Breaking A Born Loser Mindset (Via “The Hustler”)

You can be a winner and still feel like a loser. Just ask Fast Eddie. The problem is staying a loser. Here’s how he worked his way out of the mindset via two great quotes from The Hustler

The first comes from Bert, the man who briefly becomes his mentor. Bert tells Eddie he didn’t just see him lose a match, he saw a man who was a born loser. Eddie defends his loss as, “I was drunk.” Bert answers,

Sure, you got drunk. That’s the best excuse in the world for losing. No trouble losing when you got a good excuse. And winning! That can be heavy on your back too. Like a monkey. You drop that load too when you got an excuse. All you gotte do is learn to feel sorry for yourself. It’s one of the best indoor sports: feeling sorry for yourself — a sport enjoyed by all, especially the born losers.

The second comes from Eddie himself, but it’s prompted by Sarah, the girl who loves him despite finding him at his worst.
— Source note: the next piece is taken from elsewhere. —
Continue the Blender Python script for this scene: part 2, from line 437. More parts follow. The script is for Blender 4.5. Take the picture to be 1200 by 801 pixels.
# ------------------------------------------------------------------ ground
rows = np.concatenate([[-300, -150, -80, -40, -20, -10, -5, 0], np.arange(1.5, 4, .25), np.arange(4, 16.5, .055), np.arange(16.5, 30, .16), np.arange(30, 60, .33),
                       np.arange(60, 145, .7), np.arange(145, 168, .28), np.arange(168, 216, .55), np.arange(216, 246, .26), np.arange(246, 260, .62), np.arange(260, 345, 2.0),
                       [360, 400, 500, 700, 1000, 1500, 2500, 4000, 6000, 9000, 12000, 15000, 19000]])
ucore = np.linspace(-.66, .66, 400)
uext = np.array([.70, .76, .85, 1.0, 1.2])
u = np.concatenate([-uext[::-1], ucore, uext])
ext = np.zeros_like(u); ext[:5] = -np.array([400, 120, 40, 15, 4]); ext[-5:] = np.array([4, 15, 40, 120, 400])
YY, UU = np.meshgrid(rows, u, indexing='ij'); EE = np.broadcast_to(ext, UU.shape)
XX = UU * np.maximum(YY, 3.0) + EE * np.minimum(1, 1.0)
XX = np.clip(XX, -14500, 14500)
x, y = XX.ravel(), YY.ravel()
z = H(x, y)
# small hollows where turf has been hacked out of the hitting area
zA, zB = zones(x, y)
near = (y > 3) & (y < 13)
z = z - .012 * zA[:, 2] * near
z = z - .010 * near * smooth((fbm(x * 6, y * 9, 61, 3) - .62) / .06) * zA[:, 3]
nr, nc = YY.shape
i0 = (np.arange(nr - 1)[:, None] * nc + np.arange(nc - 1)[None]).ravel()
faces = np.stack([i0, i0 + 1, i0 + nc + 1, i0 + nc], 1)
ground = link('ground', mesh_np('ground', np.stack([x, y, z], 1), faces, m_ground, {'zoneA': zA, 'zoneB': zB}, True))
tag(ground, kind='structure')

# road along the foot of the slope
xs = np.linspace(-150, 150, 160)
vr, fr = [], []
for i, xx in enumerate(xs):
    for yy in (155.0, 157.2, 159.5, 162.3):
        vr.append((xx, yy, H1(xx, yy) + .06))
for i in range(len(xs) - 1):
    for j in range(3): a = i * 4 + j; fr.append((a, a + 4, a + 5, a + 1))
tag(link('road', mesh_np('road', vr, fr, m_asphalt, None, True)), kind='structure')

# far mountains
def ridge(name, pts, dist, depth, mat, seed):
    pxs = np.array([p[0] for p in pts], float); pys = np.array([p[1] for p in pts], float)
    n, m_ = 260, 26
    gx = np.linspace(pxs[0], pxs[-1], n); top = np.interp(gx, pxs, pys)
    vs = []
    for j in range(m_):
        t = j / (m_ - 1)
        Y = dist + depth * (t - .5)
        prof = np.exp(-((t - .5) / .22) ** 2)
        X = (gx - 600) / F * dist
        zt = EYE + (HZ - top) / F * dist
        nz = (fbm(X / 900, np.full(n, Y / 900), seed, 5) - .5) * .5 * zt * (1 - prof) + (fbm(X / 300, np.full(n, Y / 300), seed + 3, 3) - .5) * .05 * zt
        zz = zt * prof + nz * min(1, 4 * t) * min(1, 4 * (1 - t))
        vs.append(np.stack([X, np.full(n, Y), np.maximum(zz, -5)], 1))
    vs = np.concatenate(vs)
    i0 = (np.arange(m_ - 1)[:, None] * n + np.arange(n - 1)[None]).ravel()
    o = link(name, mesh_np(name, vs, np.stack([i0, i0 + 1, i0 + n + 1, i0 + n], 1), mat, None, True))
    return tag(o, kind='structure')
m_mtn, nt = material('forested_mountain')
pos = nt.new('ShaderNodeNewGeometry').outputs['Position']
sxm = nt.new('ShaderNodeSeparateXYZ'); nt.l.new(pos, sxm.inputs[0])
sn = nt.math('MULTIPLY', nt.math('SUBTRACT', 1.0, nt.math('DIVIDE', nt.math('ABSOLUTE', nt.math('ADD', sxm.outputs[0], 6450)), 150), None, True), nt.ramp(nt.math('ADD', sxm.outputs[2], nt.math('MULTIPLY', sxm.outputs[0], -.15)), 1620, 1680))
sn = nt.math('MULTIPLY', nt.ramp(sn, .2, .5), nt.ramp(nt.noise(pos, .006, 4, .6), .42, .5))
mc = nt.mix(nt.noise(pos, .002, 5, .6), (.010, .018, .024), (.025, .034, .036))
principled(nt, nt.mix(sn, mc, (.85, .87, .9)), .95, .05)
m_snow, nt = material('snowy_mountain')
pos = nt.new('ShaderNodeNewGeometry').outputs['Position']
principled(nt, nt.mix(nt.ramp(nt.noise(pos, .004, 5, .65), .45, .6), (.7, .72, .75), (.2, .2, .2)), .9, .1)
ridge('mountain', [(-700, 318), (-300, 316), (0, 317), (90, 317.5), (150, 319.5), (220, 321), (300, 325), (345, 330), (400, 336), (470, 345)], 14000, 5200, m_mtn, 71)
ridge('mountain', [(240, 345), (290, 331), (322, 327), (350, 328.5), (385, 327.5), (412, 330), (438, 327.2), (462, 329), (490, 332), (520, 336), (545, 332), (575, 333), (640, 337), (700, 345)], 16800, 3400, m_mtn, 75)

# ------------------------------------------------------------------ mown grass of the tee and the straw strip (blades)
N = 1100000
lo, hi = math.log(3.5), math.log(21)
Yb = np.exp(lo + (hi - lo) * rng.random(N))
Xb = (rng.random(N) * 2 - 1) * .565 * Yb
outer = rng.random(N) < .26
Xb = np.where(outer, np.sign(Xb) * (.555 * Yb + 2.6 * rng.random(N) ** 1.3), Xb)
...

He asks her if she thinks he’s a loser. She asks who gave him that idea and he explains what Bert said. The conversation continues,  

Sarah: would he know?

Eddie: He knows. A lot. 

Sarah: Why did he tell you? 

Eddie: I don’t know. I’m not sure. He said there are people want to lose, who are always looking for an excuse to lose. 

Sarah: What does he do, this Bert Gordon?

Eddie: He’s a gambler.

Sarah: Is he a winner?

Eddie: Well, he owns things. 

Sarah: Is that what makes a winner?

Eddie: Well, what else does?

Sarah: Does it bother you? What he said?

Eddie: Yeah. Yeah it bothers me a lot. ‘Cause, you see, twice, Sarah — once at Ames with Minnesota Fats and then again at Arthur’s in that cheap, crummy poolroom… Now, why’d I do it, Sarah? Why’d I do it? I coulda beat that guy, I coulda beat him cold. He never woulda known. But I just had to show ‘em, I just had to show those creeps and those punks what the game is like it’s great, when it’s really great. You know, like anything can be great — anything can be great… I don’t care, bricklaying can be great. If a guy knows. If he knows what he’s doing and why, and if he can make it come off. I mean, when I’m goin’ — when I’m really goin’ — I feel like… like a jockey must feel. He’s sittin’ on his hose, he’s got all that speed and that power underneath him, he’s comin’ into the stretch, the pressure’s on him — and he knows — just feels — when to let it go, and how much. ‘Cause he’s got everything workin’ for him — timing, touch. It’s a great feeling, boy, it’s a real great feeling when you’re right, and you know you’re right. It’s like all of a sudden I got oil in my arm. Pool cue’s part of me. You know, it’s a — pool cue’s got nerves in it. It’s a piece of wood — it’s got nerves in it. You feel the roll of those balls. You don’t have to look. You just know. Ya make shots that nobody’s ever made before. And you play that game the way nobody’s ever played it before. 

Sarah: You’re not a loser, Eddie. You’re a winner. Some men never get to feel that way about anything. I love you Eddie. 

It’s easy to get in a rut. It’s easy to find an excuse. It’s easy to feel sorry for yourself. 

It’s not easy to get good. But, the things we do get good at are usually things we love to do. And if we can really love doing something, if we can be great at it, then we’re never going to be a loser so long as we are doing that thing. Winning becomes secondary to the doing, because winning is usually based on some other semi-arbitrary measurement. 

The results are the results. But learning to love the process is the path to learning to feel like we’re winning. Anything less is to be hustled.